(Required work): All of the listing below must be repeated word for word. Pictures are the only thing to omit.

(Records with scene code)
________________

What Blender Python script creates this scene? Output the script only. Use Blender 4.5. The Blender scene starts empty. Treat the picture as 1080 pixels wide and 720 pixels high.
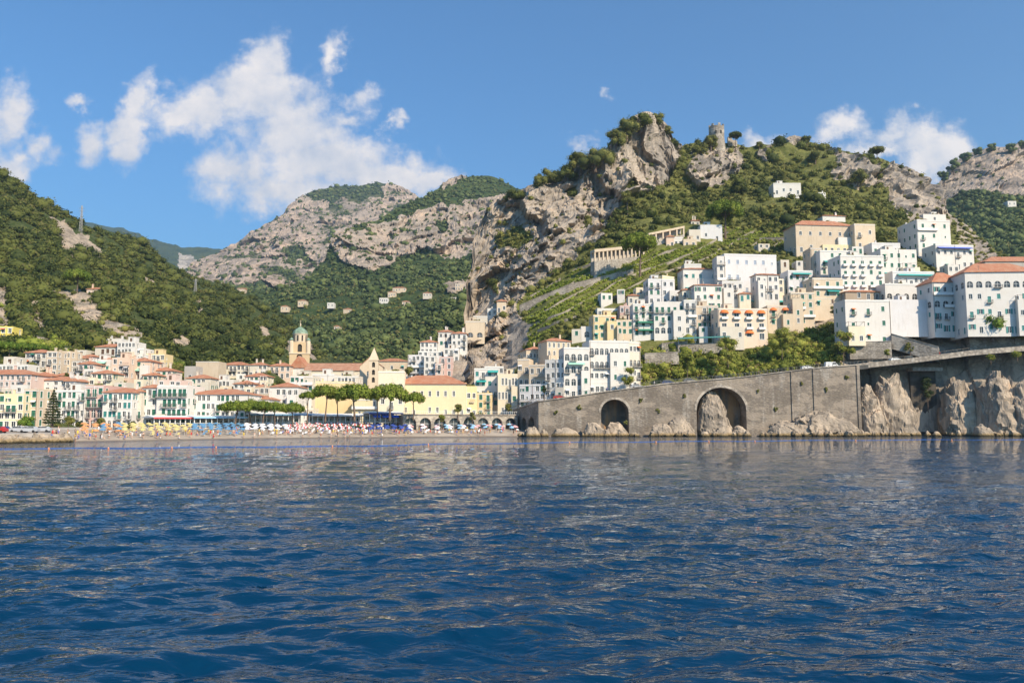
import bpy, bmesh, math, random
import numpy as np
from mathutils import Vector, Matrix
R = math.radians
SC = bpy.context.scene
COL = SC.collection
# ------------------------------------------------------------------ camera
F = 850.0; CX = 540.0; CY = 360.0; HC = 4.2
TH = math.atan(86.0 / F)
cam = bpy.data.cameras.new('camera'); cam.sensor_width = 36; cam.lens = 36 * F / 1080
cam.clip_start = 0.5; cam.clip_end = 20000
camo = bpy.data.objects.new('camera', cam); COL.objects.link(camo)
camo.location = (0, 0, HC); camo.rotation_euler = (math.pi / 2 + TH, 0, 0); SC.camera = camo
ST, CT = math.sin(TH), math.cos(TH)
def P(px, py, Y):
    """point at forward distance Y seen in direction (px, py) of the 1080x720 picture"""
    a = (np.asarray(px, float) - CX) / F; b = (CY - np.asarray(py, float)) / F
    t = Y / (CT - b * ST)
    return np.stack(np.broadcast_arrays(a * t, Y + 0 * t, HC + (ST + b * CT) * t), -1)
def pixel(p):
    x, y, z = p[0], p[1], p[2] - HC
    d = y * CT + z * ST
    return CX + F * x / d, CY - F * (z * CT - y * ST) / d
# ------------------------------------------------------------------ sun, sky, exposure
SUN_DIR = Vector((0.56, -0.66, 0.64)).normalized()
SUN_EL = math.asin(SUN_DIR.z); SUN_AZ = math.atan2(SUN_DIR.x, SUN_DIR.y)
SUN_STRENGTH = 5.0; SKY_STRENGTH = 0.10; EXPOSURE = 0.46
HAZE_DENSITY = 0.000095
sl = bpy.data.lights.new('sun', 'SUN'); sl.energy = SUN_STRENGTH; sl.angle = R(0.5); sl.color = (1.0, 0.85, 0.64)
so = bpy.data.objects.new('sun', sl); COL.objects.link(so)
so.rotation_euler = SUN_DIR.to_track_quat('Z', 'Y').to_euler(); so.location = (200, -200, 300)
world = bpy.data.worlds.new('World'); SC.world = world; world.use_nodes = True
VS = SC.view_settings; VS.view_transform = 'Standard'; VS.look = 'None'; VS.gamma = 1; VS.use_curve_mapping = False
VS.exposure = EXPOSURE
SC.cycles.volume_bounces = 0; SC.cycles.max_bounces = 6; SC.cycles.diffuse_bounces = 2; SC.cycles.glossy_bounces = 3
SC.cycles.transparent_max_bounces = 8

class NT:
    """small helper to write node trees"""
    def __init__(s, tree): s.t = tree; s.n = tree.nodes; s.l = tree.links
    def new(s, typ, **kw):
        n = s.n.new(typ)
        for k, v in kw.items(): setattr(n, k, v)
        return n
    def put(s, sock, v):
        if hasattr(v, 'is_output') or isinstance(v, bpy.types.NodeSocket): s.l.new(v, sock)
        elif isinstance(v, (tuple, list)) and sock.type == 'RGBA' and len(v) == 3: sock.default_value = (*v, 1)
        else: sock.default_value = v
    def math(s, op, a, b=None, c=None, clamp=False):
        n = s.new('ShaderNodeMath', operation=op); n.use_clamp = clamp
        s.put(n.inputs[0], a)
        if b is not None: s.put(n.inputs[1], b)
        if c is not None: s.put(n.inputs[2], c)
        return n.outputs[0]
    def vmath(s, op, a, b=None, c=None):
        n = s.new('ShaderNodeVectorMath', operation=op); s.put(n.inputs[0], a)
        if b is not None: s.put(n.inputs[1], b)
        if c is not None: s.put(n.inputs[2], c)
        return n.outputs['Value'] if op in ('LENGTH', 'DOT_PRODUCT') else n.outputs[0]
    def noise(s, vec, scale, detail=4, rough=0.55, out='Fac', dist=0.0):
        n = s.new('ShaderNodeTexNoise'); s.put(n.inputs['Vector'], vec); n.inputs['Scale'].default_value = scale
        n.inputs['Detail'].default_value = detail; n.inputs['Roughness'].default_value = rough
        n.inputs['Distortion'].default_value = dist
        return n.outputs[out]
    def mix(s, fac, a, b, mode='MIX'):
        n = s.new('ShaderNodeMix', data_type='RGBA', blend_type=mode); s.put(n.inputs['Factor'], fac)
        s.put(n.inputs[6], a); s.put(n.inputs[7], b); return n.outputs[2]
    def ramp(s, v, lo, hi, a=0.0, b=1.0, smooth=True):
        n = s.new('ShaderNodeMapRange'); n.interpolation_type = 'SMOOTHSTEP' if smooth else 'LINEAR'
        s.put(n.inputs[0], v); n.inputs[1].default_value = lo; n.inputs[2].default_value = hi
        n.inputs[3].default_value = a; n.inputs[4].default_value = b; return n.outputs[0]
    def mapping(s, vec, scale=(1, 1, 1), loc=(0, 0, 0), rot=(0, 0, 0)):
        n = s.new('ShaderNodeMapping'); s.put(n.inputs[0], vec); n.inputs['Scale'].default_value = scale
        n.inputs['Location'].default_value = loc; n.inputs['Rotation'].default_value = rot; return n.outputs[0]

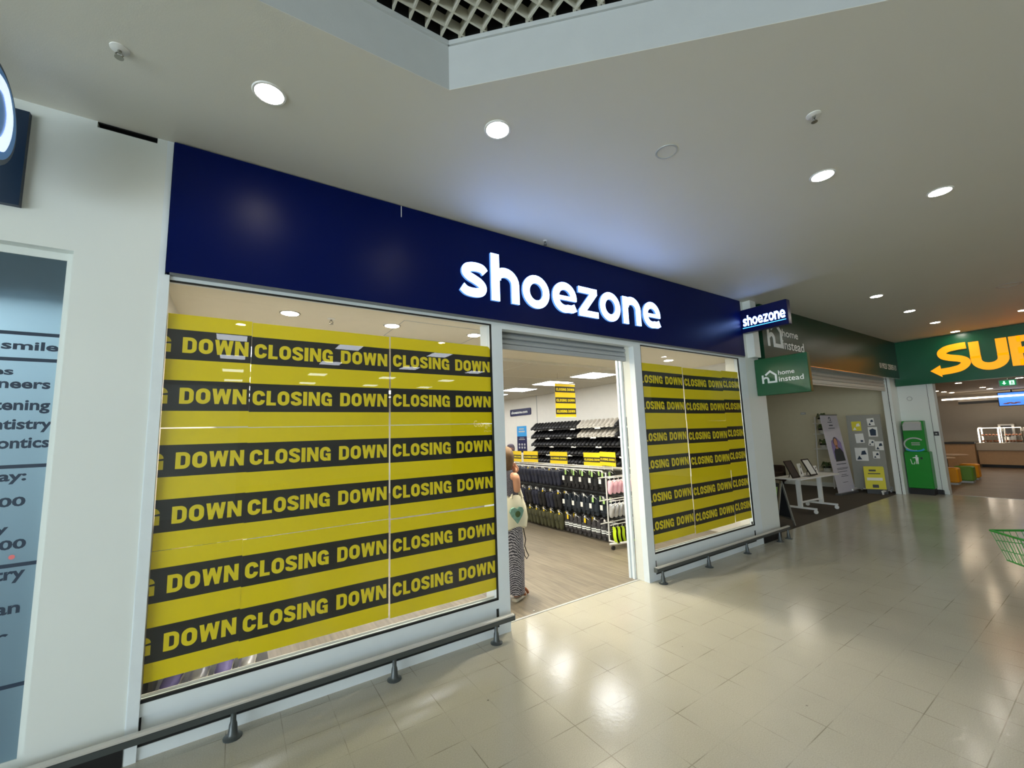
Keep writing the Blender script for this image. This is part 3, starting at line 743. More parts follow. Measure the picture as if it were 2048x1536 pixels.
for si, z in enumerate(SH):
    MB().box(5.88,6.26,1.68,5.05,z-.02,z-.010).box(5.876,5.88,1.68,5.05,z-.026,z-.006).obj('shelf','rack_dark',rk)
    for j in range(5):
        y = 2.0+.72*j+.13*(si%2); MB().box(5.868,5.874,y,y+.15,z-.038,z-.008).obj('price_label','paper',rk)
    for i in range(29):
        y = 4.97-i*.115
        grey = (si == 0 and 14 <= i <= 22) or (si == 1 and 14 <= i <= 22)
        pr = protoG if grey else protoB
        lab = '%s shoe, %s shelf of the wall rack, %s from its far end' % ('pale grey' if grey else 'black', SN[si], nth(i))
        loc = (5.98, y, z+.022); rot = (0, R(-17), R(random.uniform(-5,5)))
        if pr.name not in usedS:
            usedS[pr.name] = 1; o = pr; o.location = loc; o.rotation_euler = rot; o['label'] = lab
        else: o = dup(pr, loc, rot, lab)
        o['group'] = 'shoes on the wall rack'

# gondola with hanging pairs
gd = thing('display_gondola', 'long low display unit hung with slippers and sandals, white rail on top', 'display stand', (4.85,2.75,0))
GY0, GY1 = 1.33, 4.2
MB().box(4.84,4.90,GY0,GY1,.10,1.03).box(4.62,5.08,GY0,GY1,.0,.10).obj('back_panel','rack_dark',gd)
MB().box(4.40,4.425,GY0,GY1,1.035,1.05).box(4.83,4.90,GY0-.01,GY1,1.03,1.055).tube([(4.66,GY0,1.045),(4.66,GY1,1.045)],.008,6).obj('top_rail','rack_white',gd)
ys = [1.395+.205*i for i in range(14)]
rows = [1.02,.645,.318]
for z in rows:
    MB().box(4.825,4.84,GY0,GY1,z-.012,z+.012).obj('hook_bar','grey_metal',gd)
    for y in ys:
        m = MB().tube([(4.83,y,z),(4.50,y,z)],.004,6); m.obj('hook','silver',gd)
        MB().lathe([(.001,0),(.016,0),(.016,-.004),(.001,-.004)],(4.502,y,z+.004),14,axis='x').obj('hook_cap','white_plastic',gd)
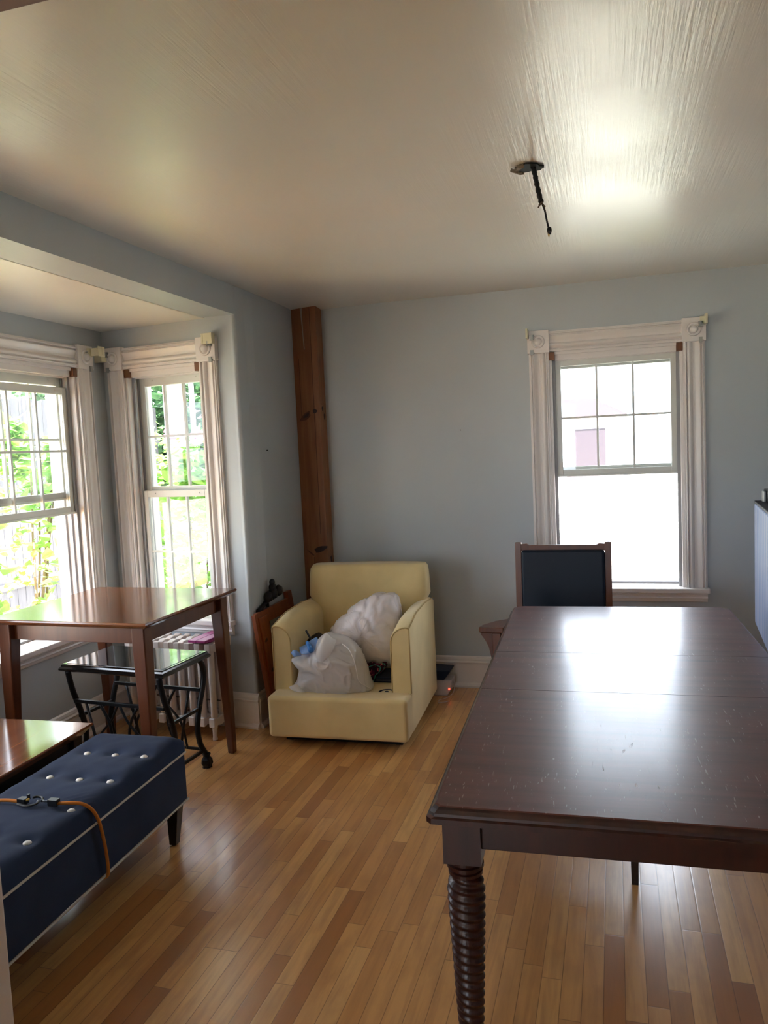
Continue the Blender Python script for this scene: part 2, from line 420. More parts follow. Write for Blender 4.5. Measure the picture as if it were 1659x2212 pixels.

________________

(Task solution):
What Blender Python script creates this scene? Output the script only. Use Blender 4.5. The Blender scene starts empty. Treat the picture as 1080 pixels wide and 720 pixels high.
import bpy, bmesh, math, random
import numpy as np
from mathutils import Vector, Matrix
R = math.radians
SC = bpy.context.scene
COL = SC.collection
# ------------------------------------------------------------------ camera
F = 850.0; CX = 540.0; CY = 360.0; HC = 4.2
TH = math.atan(86.0 / F)
cam = bpy.data.cameras.new('camera'); cam.sensor_width = 36; cam.lens = 36 * F / 1080
cam.clip_start = 0.5; cam.clip_end = 20000
camo = bpy.data.objects.new('camera', cam); COL.objects.link(camo)
camo.location = (0, 0, HC); camo.rotation_euler = (math.pi / 2 + TH, 0, 0); SC.camera = camo
ST, CT = math.sin(TH), math.cos(TH)
def P(px, py, Y):
    """point at forward distance Y seen in direction (px, py) of the 1080x720 picture"""
    a = (np.asarray(px, float) - CX) / F; b = (CY - np.asarray(py, float)) / F
    t = Y / (CT - b * ST)
    return np.stack(np.broadcast_arrays(a * t, Y + 0 * t, HC + (ST + b * CT) * t), -1)
def pixel(p):
    x, y, z = p[0], p[1], p[2] - HC
    d = y * CT + z * ST
    return CX + F * x / d, CY - F * (z * CT - y * ST) / d
# ------------------------------------------------------------------ sun, sky, exposure
SUN_DIR = Vector((0.56, -0.66, 0.64)).normalized()
SUN_EL = math.asin(SUN_DIR.z); SUN_AZ = math.atan2(SUN_DIR.x, SUN_DIR.y)
SUN_STRENGTH = 5.0; SKY_STRENGTH = 0.10; EXPOSURE = 0.46
HAZE_DENSITY = 0.000095
sl = bpy.data.lights.new('sun', 'SUN'); sl.energy = SUN_STRENGTH; sl.angle = R(0.5); sl.color = (1.0, 0.85, 0.64)
so = bpy.data.objects.new('sun', sl); COL.objects.link(so)
so.rotation_euler = SUN_DIR.to_track_quat('Z', 'Y').to_euler(); so.location = (200, -200, 300)
world = bpy.data.worlds.new('World'); SC.world = world; world.use_nodes = True
VS = SC.view_settings; VS.view_transform = 'Standard'; VS.look = 'None'; VS.gamma = 1; VS.use_curve_mapping = False
VS.exposure = EXPOSURE
SC.cycles.volume_bounces = 0; SC.cycles.max_bounces = 6; SC.cycles.diffuse_bounces = 2; SC.cycles.glossy_bounces = 3
SC.cycles.transparent_max_bounces = 8

class NT:
    """small helper to write node trees"""
    def __init__(s, tree): s.t = tree; s.n = tree.nodes; s.l = tree.links
    def new(s, typ, **kw):
        n = s.n.new(typ)
        for k, v in kw.items(): setattr(n, k, v)
        return n
    def put(s, sock, v):
        if hasattr(v, 'is_output') or isinstance(v, bpy.types.NodeSocket): s.l.new(v, sock)
        elif isinstance(v, (tuple, list)) and sock.type == 'RGBA' and len(v) == 3: sock.default_value = (*v, 1)
        else: sock.default_value = v
    def math(s, op, a, b=None, c=None, clamp=False):
        n = s.new('ShaderNodeMath', operation=op); n.use_clamp = clamp
        s.put(n.inputs[0], a)
        if b is not None: s.put(n.inputs[1], b)
        if c is not None: s.put(n.inputs[2], c)
        return n.outputs[0]
    def vmath(s, op, a, b=None, c=None):
        n = s.new('ShaderNodeVectorMath', operation=op); s.put(n.inputs[0], a)
        if b is not None: s.put(n.inputs[1], b)
        if c is not None: s.put(n.inputs[2], c)
        return n.outputs['Value'] if op in ('LENGTH', 'DOT_PRODUCT') else n.outputs[0]
    def noise(s, vec, scale, detail=4, rough=0.55, out='Fac', dist=0.0):
        n = s.new('ShaderNodeTexNoise'); s.put(n.inputs['Vector'], vec); n.inputs['Scale'].default_value = scale
        n.inputs['Detail'].default_value = detail; n.inputs['Roughness'].default_value = rough
        n.inputs['Distortion'].default_value = dist
        return n.outputs[out]
    def mix(s, fac, a, b, mode='MIX'):
        n = s.new('ShaderNodeMix', data_type='RGBA', blend_type=mode); s.put(n.inputs['Factor'], fac)
        s.put(n.inputs[6], a); s.put(n.inputs[7], b); return n.outputs[2]
    def ramp(s, v, lo, hi, a=0.0, b=1.0, smooth=True):
        n = s.new('ShaderNodeMapRange'); n.interpolation_type = 'SMOOTHSTEP' if smooth else 'LINEAR'
        s.put(n.inputs[0], v); n.inputs[1].default_value = lo; n.inputs[2].default_value = hi
        n.inputs[3].default_value = a; n.inputs[4].default_value = b; return n.outputs[0]
    def mapping(s, vec, scale=(1, 1, 1), loc=(0, 0, 0), rot=(0, 0, 0)):
        n = s.new('ShaderNodeMapping'); s.put(n.inputs[0], vec); n.inputs['Scale'].default_value = scale
        n.inputs['Location'].default_value = loc; n.inputs['Rotation'].default_value = rot; return n.outputs[0]

Keep writing the Blender script for this image. This is part 3, starting at line 743. More parts follow. Measure the picture as if it were 2048x1536 pixels.
for si, z in enumerate(SH):
    MB().box(5.88,6.26,1.68,5.05,z-.02,z-.010).box(5.876,5.88,1.68,5.05,z-.026,z-.006).obj('shelf','rack_dark',rk)
    for j in range(5):
        y = 2.0+.72*j+.13*(si%2); MB().box(5.868,5.874,y,y+.15,z-.038,z-.008).obj('price_label','paper',rk)
    for i in range(29):
        y = 4.97-i*.115
        grey = (si == 0 and 14 <= i <= 22) or (si == 1 and 14 <= i <= 22)
        pr = protoG if grey else protoB
        lab = '%s shoe, %s shelf of the wall rack, %s from its far end' % ('pale grey' if grey else 'black', SN[si], nth(i))
        loc = (5.98, y, z+.022); rot = (0, R(-17), R(random.uniform(-5,5)))
        if pr.name not in usedS:
            usedS[pr.name] = 1; o = pr; o.location = loc; o.rotation_euler = rot; o['label'] = lab
        else: o = dup(pr, loc, rot, lab)
        o['group'] = 'shoes on the wall rack'

# gondola with hanging pairs
gd = thing('display_gondola', 'long low display unit hung with slippers and sandals, white rail on top', 'display stand', (4.85,2.75,0))
GY0, GY1 = 1.33, 4.2
MB().box(4.84,4.90,GY0,GY1,.10,1.03).box(4.62,5.08,GY0,GY1,.0,.10).obj('back_panel','rack_dark',gd)
MB().box(4.40,4.425,GY0,GY1,1.035,1.05).box(4.83,4.90,GY0-.01,GY1,1.03,1.055).tube([(4.66,GY0,1.045),(4.66,GY1,1.045)],.008,6).obj('top_rail','rack_white',gd)
ys = [1.395+.205*i for i in range(14)]
rows = [1.02,.645,.318]
for z in rows:
    MB().box(4.825,4.84,GY0,GY1,z-.012,z+.012).obj('hook_bar','grey_metal',gd)
    for y in ys:
        m = MB().tube([(4.83,y,z),(4.50,y,z)],.004,6); m.obj('hook','silver',gd)
        MB().lathe([(.001,0),(.016,0),(.016,-.004),(.001,-.004)],(4.502,y,z+.004),14,axis='x').obj('hook_cap','white_plastic',gd)
Continue the Blender Python script for this scene: part 2, from line 420. More parts follow. Write for Blender 4.5. Measure the picture as if it were 1659x2212 pixels.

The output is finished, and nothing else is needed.